Frutuoso Chaves
Longe de desculpar o sujeito, um animal abjeto, um predador à caça de presas fragilizadas pela guerra e suas desgraças, em meio a estas o desamparo e a orfandade.
Longe disso, até porque as meninas da Ucrânia não são os únicos seres humanos na mira desse tipo de gente. Somem-se a elas as mulheres pobres de todos os Continentes em tempo de guerra, ou de paz. E, assim também, todos os filhos da miséria sem distinção de raça, gênero e credo. Estes últimos, desgraçados e indefesos, não são menos explorados, individual e coletivamente.
Mas, a ação predatória do moço que em áudio vazado para o estupor da Nação sugere à sua turma o roteiro criminoso do turismo sexual no Leste Europeu não é uma exclusividade sua. Nem constitui novidade.
A história, desgraçadamente, tem registrado a iniquidade em tom e amplitude até mais grave pois cometida, institucionalmente, para o riso e a satisfação da soldadesca no teatro das guerras. De quando em quando, o insulto, o deboche e a humilhação dos povos mais humildes têm, de fato, a magnitude dos exércitos.
No início de 1940, as Irmãs Andrew, o trio que percorria as bases americanas no palco da 2ª Guerra Mundial, aconselhava às tropas uma visita a Trinidade. “Rum and Coca-Cola”, a música mais aplaudida, recomendava que, além desse coquetel, a rapaziada ali desfrutasse dos favores das belas caribenhas, mães e filhas, em busca de dólares.
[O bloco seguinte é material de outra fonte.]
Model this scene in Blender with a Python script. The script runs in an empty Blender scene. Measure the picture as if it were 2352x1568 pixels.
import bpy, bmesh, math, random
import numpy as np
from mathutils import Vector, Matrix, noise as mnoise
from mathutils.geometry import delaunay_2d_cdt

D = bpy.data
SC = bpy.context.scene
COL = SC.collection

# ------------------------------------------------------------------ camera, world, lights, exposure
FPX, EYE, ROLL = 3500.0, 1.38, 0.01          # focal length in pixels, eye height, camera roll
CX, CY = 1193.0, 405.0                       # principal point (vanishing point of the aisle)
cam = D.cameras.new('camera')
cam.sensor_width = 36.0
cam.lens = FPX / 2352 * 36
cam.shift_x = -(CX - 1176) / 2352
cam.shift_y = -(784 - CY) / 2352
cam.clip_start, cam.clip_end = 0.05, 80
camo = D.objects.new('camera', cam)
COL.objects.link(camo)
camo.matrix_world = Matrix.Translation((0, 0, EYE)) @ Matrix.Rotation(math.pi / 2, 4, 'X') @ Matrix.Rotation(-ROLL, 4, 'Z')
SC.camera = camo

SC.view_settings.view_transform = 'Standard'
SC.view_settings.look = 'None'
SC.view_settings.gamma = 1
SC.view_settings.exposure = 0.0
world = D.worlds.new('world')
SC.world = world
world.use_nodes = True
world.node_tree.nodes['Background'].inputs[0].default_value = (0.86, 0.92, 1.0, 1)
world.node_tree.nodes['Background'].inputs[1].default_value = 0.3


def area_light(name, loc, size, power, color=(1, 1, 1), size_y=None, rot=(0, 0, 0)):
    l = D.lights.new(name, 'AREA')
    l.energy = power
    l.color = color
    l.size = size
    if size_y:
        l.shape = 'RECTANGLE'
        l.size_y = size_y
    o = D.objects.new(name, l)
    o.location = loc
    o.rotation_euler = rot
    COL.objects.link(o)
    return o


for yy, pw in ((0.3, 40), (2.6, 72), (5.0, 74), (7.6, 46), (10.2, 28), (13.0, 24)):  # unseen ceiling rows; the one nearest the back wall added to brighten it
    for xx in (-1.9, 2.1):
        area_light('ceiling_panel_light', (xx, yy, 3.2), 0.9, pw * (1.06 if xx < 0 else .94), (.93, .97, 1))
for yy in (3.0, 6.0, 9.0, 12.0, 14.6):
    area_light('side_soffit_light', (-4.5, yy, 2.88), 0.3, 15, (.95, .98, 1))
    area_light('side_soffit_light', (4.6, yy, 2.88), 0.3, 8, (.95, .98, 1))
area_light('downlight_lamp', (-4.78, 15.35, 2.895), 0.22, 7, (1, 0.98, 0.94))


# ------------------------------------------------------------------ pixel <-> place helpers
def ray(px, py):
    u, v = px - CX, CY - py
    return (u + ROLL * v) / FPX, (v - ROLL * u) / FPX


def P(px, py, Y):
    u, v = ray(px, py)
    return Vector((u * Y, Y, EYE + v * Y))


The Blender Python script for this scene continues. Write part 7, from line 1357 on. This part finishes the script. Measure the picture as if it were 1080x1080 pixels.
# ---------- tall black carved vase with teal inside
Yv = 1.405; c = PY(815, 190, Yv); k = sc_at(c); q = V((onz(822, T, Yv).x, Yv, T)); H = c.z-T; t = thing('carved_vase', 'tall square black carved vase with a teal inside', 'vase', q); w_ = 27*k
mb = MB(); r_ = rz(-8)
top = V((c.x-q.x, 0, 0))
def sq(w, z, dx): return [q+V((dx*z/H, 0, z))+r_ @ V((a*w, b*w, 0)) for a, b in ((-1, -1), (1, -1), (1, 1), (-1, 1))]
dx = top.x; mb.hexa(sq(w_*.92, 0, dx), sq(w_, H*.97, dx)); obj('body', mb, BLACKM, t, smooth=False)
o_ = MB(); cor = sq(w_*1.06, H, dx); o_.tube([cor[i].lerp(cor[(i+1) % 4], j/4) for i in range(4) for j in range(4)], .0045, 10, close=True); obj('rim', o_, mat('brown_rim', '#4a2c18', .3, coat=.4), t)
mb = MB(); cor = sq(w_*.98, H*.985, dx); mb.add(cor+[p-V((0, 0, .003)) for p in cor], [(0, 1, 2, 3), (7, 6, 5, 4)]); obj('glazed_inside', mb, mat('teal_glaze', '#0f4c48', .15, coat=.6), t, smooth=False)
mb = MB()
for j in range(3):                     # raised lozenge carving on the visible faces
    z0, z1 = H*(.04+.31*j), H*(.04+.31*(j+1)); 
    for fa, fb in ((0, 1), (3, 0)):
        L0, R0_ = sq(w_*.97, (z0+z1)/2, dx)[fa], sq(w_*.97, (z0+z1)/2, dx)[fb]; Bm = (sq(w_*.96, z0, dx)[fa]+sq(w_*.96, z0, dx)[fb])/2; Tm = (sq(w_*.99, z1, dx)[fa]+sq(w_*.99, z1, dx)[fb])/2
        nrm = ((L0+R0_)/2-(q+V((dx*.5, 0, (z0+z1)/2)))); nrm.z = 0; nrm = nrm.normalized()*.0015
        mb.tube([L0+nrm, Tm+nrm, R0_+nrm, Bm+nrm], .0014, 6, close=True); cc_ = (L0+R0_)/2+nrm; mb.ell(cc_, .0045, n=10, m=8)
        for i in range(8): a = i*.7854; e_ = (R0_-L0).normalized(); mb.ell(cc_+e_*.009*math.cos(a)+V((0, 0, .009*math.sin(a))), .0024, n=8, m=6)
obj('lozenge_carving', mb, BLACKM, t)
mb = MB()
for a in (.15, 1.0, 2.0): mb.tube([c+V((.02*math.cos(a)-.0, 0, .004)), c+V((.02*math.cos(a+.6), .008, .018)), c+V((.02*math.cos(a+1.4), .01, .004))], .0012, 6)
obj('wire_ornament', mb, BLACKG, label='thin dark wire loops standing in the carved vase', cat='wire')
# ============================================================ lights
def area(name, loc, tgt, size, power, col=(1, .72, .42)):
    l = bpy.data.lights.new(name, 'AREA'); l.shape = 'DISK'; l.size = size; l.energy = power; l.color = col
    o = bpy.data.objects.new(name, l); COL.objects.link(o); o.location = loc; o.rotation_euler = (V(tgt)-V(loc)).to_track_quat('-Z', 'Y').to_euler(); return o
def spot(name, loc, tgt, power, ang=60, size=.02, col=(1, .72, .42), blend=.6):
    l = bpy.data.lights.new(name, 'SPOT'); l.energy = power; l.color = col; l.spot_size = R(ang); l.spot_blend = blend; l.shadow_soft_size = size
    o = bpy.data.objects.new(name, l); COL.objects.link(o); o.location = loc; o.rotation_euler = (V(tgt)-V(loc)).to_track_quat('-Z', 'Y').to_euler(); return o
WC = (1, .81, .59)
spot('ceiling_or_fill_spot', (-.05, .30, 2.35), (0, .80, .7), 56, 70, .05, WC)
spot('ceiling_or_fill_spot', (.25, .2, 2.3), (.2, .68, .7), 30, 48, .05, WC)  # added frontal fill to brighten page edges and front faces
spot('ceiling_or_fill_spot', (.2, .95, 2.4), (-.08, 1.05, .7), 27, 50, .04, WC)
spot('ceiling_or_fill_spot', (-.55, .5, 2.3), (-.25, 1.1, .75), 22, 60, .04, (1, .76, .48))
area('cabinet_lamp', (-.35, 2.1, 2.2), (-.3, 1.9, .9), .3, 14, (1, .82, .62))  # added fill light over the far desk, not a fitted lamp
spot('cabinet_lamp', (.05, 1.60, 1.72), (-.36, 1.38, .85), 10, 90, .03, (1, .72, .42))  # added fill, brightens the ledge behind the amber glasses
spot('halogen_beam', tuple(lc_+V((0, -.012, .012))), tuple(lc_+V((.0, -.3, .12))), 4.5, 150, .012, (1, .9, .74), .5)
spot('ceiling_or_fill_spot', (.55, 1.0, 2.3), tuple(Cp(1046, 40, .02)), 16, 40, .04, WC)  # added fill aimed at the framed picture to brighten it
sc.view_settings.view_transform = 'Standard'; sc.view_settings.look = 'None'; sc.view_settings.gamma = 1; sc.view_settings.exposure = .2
Eis o refrão em tradução livre: “Bebendo rum e Coca-Cola/vá ao Centro de Cumaná/Lá, ambas, mãe e filha/trabalham pelo ianque dólar”. Os soldados iam ao delírio.
Todo o Caribe há muito estava sob o domínio de Tio Sam. Cuba, particularmente, desde 1898, quando os Estados Unidos derrotaram a Espanha na guerra pela posse da Ilha. O estopim fora o afundamento do USS Maine, enviado ao porto de Havana, para “garantir a segurança dos cidadãos e dos interesses americanos”, onze dias depois de o governo autônomo de Cuba haver tomado o poder.
Uma explosão no paiol do navio – interna, segundo investigações posteriores – foi atribuída à sabotagem espanhola, precipitando o conflito açulado, a propósito, pelos jornais da cadeia Hearst e Pullitzer.
Nos anos de 1940, época das Andrew Sisters, o esforço de guerra americano já havia levado Hollywood a descobrir as pernas de Carmem Miranda e a cobrir-lhe a cabeça com aqueles imensos chapéus de banana. Walt Dysney, em pessoa, era despachado, enquanto isso, ao Rio de Janeiro, onde criou a figura do Zé Carioca, cicerone do Pato Donald.
Um Getúlio Vargas premido, sobretudo, por torpedeamentos de navios da Marinha Mercante brasileira por submarinos alemães empenhados em cortar o transporte de víveres e matérias primas, embarcava o Brasil na guerra e cedia o espaço da Base Aérea de Parnamirim às tropas aliadas.
No Rio Grande do Norte, que exportou o biquíni, o chiclete e a Coca-Cola para o restante do País, os americanos também encontravam os favores de Maria Boa, uma paraibana de Campina Grande, dona de cabaré e, então, no comando de moças fugidas da fome e da miséria. Ela chegou a ser homenageada com a inscrição do próprio nome na fuselagem de um dos B-25, os aviões que faziam estragos nas tropas de Hitler, Hirohito e Mussolini. Trinidade e Tobago, o pequeno país de língua inglesa nos costados da Venezuela, também era, na ocasião, base americana no transcurso da Segunda Grande Guerra.
Mas voltemos às três irmãs e seu grande sucesso musical, um calypso com milhões de cópias vendidas. Letra maledicente e desmoralizante. Nenhum cuidado com os brios da população nativa.
As irmãs, de qualquer modo, estouraram nas paradas de 1945 enquanto a música era pivô de outra guerra, a travada na Justiça por direitos autorais. Um compositor acusava o outro de plágio. Além do mais, havia, ali, a propaganda indevida de duas bebidas. Há quem diga que este fato, naquele momento, chegou a contrariar de modo mais sério o senso de ética e decência das pessoas de bem. Lastimável, não?